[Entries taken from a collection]
** Begin **

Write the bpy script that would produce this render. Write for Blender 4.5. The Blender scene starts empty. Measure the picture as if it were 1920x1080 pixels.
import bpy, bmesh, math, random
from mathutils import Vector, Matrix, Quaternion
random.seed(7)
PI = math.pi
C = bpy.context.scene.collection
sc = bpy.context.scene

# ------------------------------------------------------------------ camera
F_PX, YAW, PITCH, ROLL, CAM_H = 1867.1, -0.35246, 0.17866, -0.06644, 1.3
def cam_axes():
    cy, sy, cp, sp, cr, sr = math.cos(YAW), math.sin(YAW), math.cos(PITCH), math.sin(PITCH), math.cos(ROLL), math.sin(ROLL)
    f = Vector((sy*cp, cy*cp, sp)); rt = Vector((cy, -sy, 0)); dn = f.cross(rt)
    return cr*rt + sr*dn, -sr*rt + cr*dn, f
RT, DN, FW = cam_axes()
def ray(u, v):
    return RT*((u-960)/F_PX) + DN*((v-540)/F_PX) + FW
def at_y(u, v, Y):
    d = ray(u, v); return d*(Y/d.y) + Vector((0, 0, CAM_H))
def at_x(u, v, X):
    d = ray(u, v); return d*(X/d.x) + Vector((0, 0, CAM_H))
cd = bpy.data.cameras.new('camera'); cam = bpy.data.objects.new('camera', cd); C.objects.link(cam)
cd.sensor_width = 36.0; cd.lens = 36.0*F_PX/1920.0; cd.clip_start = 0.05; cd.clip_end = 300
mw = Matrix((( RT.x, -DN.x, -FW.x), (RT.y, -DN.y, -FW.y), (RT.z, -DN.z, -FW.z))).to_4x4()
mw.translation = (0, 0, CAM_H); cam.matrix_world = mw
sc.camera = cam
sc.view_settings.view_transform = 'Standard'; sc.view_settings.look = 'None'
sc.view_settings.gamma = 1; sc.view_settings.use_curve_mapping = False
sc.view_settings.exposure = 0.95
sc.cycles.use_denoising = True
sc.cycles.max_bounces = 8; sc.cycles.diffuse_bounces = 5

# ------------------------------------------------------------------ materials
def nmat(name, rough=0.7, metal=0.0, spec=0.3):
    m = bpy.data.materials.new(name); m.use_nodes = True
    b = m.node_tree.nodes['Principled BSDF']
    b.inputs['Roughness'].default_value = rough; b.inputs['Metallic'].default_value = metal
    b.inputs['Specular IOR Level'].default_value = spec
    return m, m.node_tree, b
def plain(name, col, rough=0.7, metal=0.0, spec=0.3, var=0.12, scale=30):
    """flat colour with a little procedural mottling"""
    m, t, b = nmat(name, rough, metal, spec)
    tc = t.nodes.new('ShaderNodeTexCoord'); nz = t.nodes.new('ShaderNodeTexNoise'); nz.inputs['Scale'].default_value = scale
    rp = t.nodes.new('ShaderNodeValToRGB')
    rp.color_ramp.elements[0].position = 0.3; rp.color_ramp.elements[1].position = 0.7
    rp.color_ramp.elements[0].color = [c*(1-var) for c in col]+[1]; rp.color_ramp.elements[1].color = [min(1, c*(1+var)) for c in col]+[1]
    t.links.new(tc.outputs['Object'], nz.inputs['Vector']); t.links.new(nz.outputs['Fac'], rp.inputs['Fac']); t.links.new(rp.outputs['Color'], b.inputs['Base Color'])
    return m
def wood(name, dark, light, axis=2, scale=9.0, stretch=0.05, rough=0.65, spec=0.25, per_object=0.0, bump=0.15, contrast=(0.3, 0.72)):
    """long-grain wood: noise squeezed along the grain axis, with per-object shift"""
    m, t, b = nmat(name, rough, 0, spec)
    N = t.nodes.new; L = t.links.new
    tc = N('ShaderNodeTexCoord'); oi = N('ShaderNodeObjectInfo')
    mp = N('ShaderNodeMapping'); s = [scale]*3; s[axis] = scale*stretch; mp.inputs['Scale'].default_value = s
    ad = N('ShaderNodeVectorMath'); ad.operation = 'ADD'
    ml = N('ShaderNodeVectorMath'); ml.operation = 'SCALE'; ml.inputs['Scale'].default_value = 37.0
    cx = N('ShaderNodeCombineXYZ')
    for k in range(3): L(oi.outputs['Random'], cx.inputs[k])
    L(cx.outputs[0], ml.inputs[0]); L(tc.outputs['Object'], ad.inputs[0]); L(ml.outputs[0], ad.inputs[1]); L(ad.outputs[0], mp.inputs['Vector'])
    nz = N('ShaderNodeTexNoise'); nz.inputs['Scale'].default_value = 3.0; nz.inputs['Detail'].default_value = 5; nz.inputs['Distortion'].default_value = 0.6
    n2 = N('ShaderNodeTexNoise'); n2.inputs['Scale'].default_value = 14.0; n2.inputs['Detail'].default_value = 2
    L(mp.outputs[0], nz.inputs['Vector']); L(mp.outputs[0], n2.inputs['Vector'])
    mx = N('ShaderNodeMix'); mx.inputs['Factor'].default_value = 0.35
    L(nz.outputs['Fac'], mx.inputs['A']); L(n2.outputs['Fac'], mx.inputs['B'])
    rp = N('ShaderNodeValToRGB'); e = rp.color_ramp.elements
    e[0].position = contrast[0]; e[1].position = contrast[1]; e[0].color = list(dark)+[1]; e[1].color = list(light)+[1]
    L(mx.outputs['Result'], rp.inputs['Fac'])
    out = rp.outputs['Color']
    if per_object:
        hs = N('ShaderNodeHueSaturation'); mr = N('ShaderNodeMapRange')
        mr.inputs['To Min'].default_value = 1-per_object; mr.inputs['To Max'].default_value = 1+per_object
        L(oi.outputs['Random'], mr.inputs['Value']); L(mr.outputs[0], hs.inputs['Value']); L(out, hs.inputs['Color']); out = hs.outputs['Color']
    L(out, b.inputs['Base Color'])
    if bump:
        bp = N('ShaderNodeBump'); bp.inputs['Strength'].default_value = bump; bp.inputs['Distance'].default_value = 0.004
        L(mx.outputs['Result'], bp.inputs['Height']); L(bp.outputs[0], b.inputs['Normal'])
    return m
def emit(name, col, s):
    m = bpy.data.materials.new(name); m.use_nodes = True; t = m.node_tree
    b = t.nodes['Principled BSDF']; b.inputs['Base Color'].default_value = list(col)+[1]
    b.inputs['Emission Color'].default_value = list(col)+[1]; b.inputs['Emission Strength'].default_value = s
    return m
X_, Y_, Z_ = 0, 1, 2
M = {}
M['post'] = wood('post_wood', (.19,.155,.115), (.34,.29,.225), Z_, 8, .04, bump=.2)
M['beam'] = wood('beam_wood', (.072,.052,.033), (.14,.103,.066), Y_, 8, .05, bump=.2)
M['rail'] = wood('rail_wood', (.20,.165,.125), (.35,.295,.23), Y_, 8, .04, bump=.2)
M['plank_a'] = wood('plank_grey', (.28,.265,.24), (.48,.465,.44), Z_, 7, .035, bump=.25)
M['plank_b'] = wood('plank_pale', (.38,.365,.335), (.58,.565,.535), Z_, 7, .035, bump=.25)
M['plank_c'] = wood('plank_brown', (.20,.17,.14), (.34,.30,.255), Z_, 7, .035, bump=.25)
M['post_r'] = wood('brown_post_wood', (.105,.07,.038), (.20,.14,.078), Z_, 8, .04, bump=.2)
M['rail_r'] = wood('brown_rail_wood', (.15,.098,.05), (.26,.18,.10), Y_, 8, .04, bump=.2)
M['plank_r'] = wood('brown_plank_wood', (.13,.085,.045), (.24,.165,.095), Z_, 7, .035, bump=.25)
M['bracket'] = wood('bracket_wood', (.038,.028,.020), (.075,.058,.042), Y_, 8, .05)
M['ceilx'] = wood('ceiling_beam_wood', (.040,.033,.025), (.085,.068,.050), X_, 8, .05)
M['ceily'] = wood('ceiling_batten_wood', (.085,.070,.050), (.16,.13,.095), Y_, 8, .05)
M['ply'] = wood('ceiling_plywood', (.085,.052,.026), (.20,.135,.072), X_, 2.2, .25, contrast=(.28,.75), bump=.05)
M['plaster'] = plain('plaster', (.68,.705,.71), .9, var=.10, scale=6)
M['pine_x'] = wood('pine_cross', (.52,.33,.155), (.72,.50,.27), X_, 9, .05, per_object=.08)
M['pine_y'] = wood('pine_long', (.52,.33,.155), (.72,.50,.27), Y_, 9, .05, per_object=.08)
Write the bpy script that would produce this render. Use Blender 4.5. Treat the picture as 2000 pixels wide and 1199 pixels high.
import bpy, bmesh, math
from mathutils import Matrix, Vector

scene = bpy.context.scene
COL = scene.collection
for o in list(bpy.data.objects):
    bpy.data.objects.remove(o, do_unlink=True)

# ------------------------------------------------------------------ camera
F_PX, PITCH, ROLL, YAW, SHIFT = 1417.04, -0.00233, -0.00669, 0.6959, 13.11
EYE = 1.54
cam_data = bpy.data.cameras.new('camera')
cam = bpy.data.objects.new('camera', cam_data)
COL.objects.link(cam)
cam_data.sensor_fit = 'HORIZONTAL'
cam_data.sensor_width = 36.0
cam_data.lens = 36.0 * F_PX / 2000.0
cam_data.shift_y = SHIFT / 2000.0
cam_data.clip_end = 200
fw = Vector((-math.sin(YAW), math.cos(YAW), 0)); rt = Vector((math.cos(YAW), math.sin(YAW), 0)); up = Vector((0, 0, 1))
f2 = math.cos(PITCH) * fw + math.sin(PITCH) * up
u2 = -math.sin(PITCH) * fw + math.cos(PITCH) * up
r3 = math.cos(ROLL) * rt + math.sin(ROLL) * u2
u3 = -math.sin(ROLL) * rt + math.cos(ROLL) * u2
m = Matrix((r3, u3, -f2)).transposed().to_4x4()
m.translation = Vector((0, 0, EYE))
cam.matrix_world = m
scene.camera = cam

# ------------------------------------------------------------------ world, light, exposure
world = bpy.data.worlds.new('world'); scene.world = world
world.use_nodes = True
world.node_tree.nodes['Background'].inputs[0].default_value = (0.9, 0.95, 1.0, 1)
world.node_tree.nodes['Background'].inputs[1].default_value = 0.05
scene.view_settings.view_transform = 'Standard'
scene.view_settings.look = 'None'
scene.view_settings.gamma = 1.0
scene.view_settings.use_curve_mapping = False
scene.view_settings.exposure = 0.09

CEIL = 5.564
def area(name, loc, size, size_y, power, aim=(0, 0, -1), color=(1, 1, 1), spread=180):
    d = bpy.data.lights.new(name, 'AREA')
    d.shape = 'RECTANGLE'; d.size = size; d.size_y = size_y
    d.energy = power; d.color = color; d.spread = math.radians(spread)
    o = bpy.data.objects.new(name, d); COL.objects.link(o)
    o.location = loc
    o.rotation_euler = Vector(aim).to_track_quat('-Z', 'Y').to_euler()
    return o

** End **

REQUIREMENT:
Your task is to quote exactly the lines beginning with the one that contains "(.24,.165,.095), Z_, 7, .035, bump=.25)" and ending with the one that contains "Y_, 9, .05, per_object=.08)", with nothing left out or added.

RESULT FOR THIS EXERCISE:
M['plank_r'] = wood('brown_plank_wood', (.13,.085,.045), (.24,.165,.095), Z_, 7, .035, bump=.25)
M['bracket'] = wood('bracket_wood', (.038,.028,.020), (.075,.058,.042), Y_, 8, .05)
M['ceilx'] = wood('ceiling_beam_wood', (.040,.033,.025), (.085,.068,.050), X_, 8, .05)
M['ceily'] = wood('ceiling_batten_wood', (.085,.070,.050), (.16,.13,.095), Y_, 8, .05)
M['ply'] = wood('ceiling_plywood', (.085,.052,.026), (.20,.135,.072), X_, 2.2, .25, contrast=(.28,.75), bump=.05)
M['plaster'] = plain('plaster', (.68,.705,.71), .9, var=.10, scale=6)
M['pine_x'] = wood('pine_cross', (.52,.33,.155), (.72,.50,.27), X_, 9, .05, per_object=.08)
M['pine_y'] = wood('pine_long', (.52,.33,.155), (.72,.50,.27), Y_, 9, .05, per_object=.08)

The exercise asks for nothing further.